Scripts that build scenes |
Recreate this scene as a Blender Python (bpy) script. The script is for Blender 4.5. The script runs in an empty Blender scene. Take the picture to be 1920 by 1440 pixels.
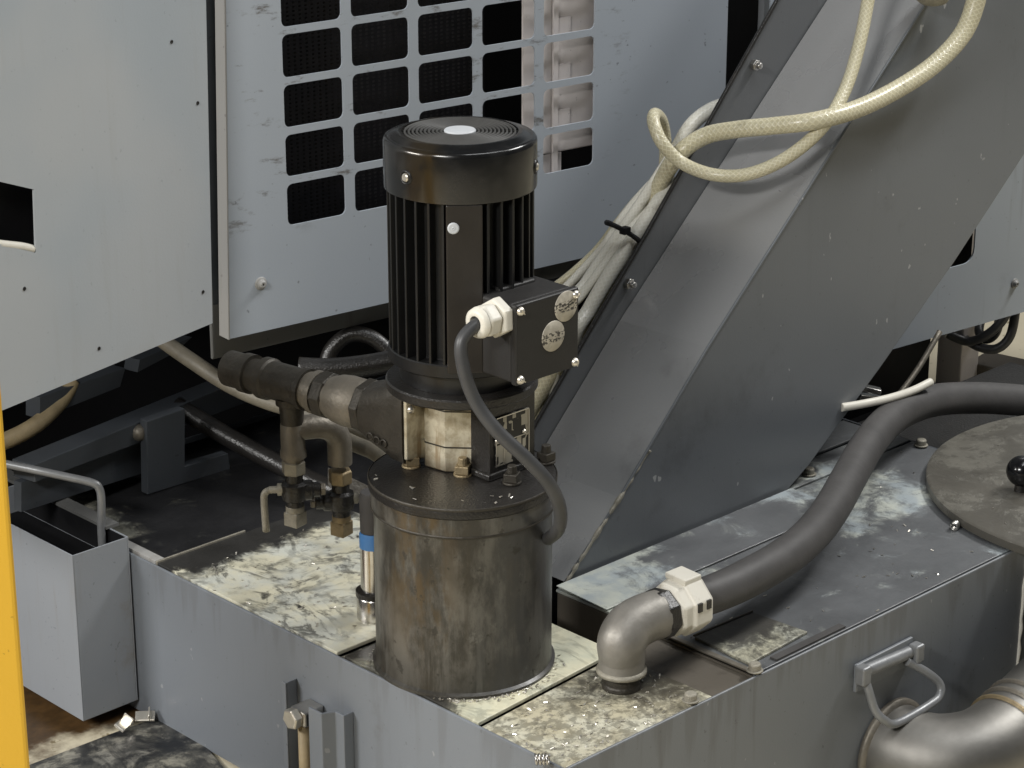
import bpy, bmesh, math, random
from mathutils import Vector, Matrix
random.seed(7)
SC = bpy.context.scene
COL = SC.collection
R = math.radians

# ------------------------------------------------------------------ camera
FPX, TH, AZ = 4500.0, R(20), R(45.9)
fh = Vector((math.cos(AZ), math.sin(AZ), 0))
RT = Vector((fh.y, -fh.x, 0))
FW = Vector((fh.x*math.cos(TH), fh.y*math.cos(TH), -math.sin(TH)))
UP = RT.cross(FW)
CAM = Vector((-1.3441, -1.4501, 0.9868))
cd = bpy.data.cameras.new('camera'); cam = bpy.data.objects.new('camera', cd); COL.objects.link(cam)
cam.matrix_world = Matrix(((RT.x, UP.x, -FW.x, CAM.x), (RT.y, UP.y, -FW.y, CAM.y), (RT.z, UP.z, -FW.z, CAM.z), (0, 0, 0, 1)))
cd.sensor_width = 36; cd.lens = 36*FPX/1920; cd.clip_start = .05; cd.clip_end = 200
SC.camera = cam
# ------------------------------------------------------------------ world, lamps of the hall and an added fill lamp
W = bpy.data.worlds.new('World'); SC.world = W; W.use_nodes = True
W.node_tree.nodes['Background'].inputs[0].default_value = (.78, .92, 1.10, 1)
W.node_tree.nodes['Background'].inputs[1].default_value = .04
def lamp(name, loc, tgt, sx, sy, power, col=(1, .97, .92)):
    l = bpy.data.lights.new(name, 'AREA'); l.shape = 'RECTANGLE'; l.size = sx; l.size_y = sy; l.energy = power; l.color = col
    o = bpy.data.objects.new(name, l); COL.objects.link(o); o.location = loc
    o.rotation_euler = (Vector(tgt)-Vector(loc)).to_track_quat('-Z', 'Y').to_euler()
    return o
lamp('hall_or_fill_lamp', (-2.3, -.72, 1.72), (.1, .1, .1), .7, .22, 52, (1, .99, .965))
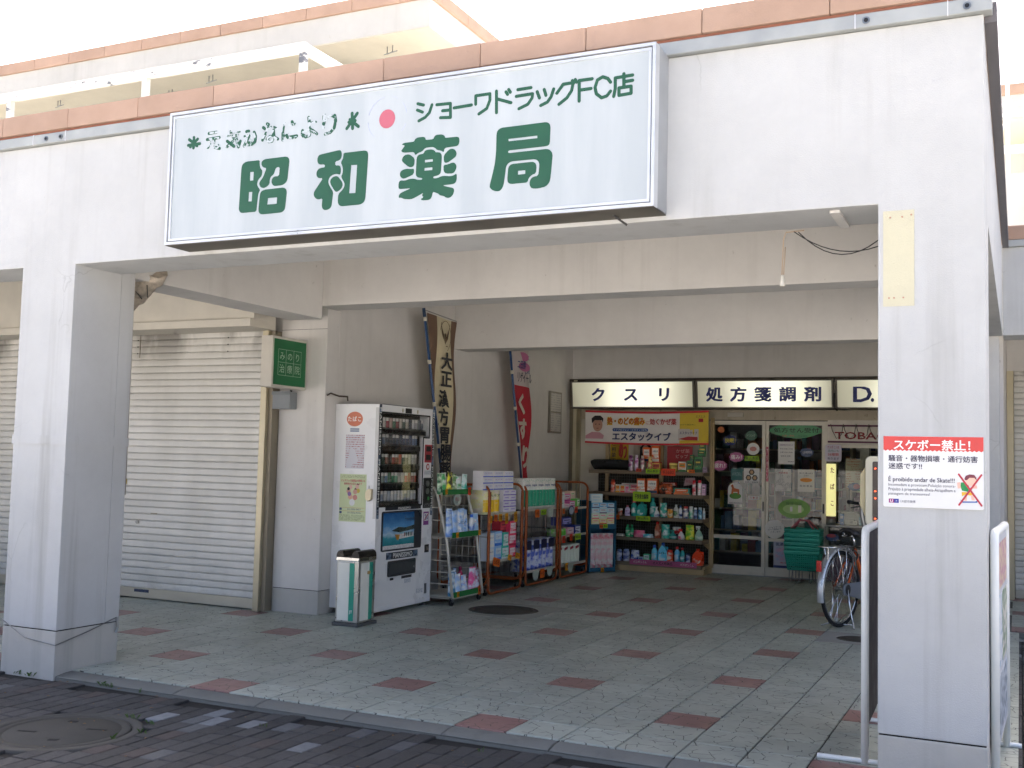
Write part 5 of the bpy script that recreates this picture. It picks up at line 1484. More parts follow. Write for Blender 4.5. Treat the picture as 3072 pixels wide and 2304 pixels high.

...

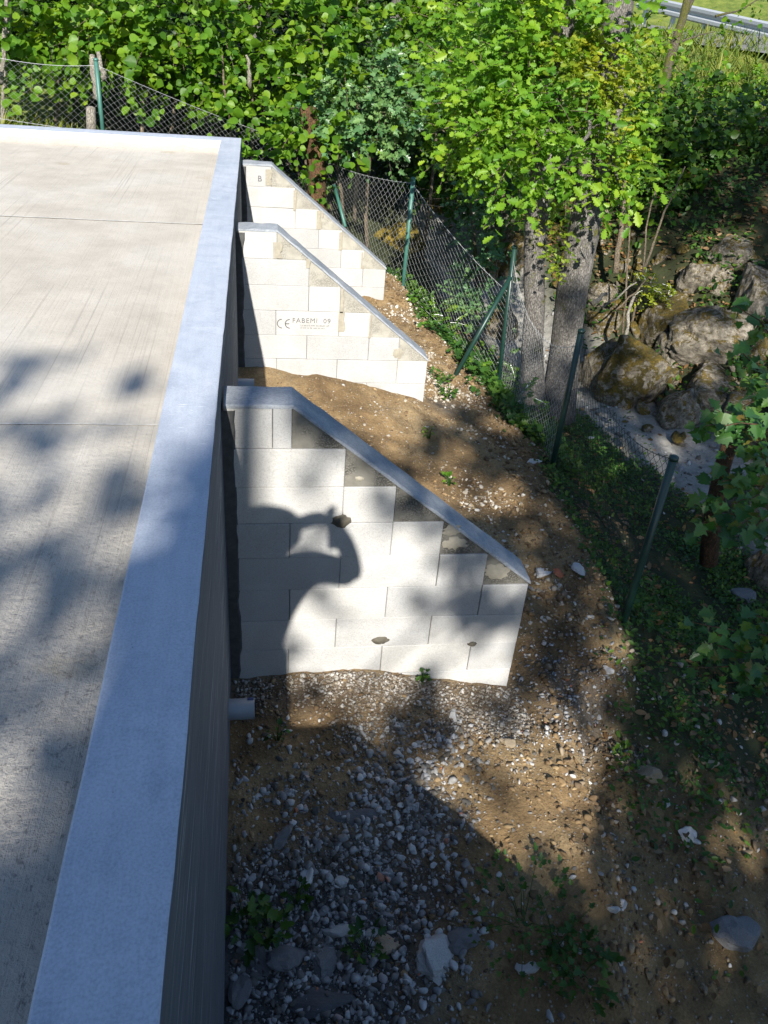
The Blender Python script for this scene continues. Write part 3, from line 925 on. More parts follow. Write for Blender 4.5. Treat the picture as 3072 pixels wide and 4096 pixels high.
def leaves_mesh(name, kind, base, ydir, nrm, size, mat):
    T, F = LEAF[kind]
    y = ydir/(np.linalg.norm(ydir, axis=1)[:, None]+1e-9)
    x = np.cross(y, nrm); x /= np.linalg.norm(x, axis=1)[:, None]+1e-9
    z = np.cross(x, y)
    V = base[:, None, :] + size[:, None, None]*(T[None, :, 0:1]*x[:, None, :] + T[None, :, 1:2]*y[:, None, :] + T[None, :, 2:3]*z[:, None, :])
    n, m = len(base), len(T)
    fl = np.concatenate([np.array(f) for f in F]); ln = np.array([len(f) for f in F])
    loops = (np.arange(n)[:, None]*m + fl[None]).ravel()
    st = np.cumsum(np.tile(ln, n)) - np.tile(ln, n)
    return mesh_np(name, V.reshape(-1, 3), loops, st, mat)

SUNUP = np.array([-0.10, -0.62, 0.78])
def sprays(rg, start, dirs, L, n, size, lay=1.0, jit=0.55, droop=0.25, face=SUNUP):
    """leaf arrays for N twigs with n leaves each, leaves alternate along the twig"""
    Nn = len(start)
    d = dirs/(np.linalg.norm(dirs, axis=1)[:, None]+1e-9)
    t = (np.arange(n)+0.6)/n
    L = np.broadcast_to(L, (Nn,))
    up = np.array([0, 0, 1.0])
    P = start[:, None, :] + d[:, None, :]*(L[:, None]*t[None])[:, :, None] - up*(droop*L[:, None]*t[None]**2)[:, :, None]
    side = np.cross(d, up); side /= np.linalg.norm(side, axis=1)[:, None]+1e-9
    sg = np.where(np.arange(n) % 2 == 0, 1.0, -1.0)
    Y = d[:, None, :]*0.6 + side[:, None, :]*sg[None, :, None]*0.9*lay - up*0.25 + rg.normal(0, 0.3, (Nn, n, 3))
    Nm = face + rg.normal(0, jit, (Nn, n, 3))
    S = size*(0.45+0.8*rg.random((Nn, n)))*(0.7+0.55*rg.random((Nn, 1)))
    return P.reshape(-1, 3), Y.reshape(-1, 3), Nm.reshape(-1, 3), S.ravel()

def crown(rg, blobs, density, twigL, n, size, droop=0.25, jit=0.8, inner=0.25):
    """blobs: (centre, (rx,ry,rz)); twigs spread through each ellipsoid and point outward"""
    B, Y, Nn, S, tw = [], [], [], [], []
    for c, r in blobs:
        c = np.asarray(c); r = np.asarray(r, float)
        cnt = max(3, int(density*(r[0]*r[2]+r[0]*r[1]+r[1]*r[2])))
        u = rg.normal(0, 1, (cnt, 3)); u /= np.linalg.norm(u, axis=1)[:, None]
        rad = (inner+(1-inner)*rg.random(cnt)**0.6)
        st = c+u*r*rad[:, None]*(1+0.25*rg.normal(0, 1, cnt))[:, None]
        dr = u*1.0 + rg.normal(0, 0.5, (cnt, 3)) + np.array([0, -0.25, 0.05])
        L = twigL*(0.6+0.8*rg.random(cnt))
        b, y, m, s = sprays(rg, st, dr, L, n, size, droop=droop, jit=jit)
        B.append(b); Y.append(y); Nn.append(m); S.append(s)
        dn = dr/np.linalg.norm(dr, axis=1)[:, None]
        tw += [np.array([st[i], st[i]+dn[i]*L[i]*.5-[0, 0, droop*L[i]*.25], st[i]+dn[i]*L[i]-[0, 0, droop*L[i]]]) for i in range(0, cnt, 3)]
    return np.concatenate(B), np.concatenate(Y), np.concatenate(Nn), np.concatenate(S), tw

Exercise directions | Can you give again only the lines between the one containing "Recreate this scene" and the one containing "R = math.radians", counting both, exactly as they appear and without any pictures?

Complete response |
Recreate this scene as a Blender Python (bpy) script. The script is for Blender 4.5. The script runs in an empty Blender scene. Take the picture to be 1920 by 1440 pixels.
import bpy, bmesh, math, random
from mathutils import Vector, Matrix
random.seed(7)
SC = bpy.context.scene
COL = SC.collection
R = math.radians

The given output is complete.